FINANCEMENT ET COÛT DE CONSTRUCTION

Selon Volodymyr Kholocha, le directeur de la zone d'exclusion autour de la centrale de Tchernobyl, "le programme complet des travaux est actuellement évalué à 1 milliard 540 millions d'euros, dont 990 millions d'euros pour le seul sarcophage". Un fonds a été constitué en novembre 1997 à l'initiative du G7 (devenu G8 depuis) pour en assurer le financement. Il est géré par la Banque européenne pour la reconstruction et le développement (BERD).

Mardi, la conférence des donateurs pour Tchernobyl s'est engagée sur un financement à hauteur de 550 millions d'euros, sur un total de 740 millions d'euros nécessaires. Pour le moment, le Chernobyl Shelter Fund (CSF) est notamment abondé à plus de 26 % par l'Union européenne, à 19,6 % par les Etats-Unis, à 8,35 % par l'Allemagne. Le Royaume-Uni, l'Ukraine, le Japon, la France, le Canada ou encore l'Italie y participent également.

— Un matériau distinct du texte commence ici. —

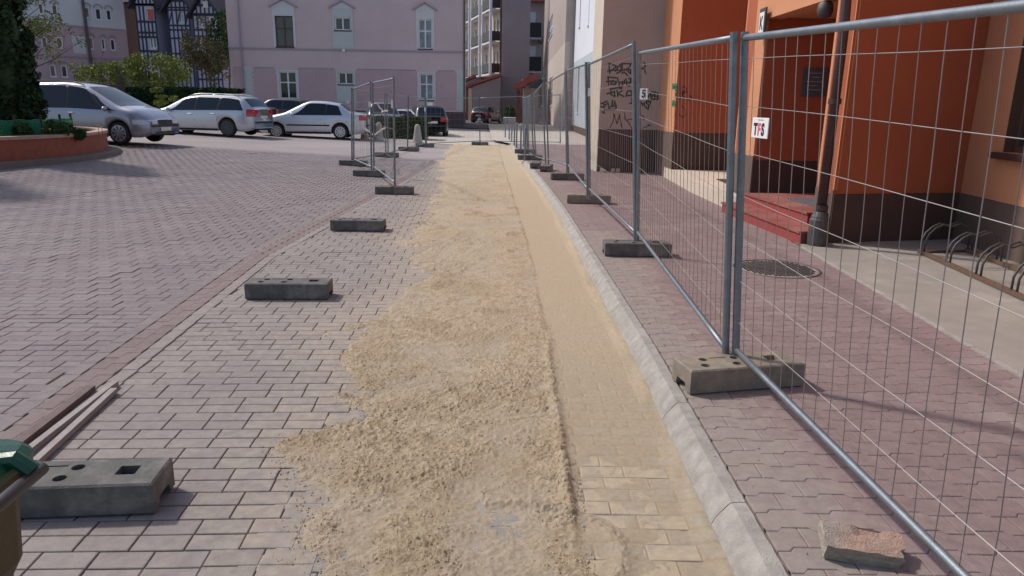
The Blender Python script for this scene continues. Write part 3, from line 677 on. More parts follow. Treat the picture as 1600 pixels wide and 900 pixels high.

UN PROJET QUI A PRIS DU RETARD

Dès 1992, le nouvel Etat indépendant ukrainien songe à la réalisation d'un deuxième sarcophage. La vie politique agitée du pays ne va pas faciliter la concrétisation du projet. Finalement, en septembre 2007, le consortium Novarka, conduit par les sociétés françaises Vinci et Bouygues remporte l'appel d'offres et signe un contrat d'un montant de 430 millions d'euros pour la construction.

Initalement, le chantier est programmé entre 2009 et 2012. Mais les difficultés techniques sur place reportent le début des opérations, et font gonfler les coûts. Lors du creusement des premières tranchées, les plus éloignées du réacteur, les engins butent sur des déchets et des outils très irradiants. S'ajoutent à cela les incertitudes sur le design final de l'arche (lire un reportage du Monde sur les retards du second sarcophage). Les travaux ont donc commencé fin 2010 avec une mise en service prévue, pour le moment, en 2015.

UNE SOLUTION PÉRENNE MAIS PAS DÉFINITIVE

La maintenance de l'ouvrage est garantie pendant cent ans, malgré l'impossibilité d'y envoyer des hommes une fois l'arche installée au-dessus du réacteur. Pour ce faire, un pont roulant intégré sous l'arche doit permettre de démanteler l'ancien sarcophage et de retirer les débris. De plus, Hosni Bouzid, directeur du projet pour Novarka, cité par La Tribune, met en avant les bienfaits "d'un système de double peau pour la couverture de l'arche associé à un système de ventilation qui maintiendra un niveau d'humidité de l'air empêchant la corrosion de l'acier".

Si l'arche est censée offrir une protection pour une centaine d'années, elle ne répond que partiellement à la menace posée par le réacteur n° 4. "La récupération du cœur radioactif, sa prise en charge et son conditionnement posent encore des problèmes techniques et de financement", note ainsi Jean-Bernard Chérié, secrétaire général de l'Institut pour la radioprotection et la sûreté nucléaire.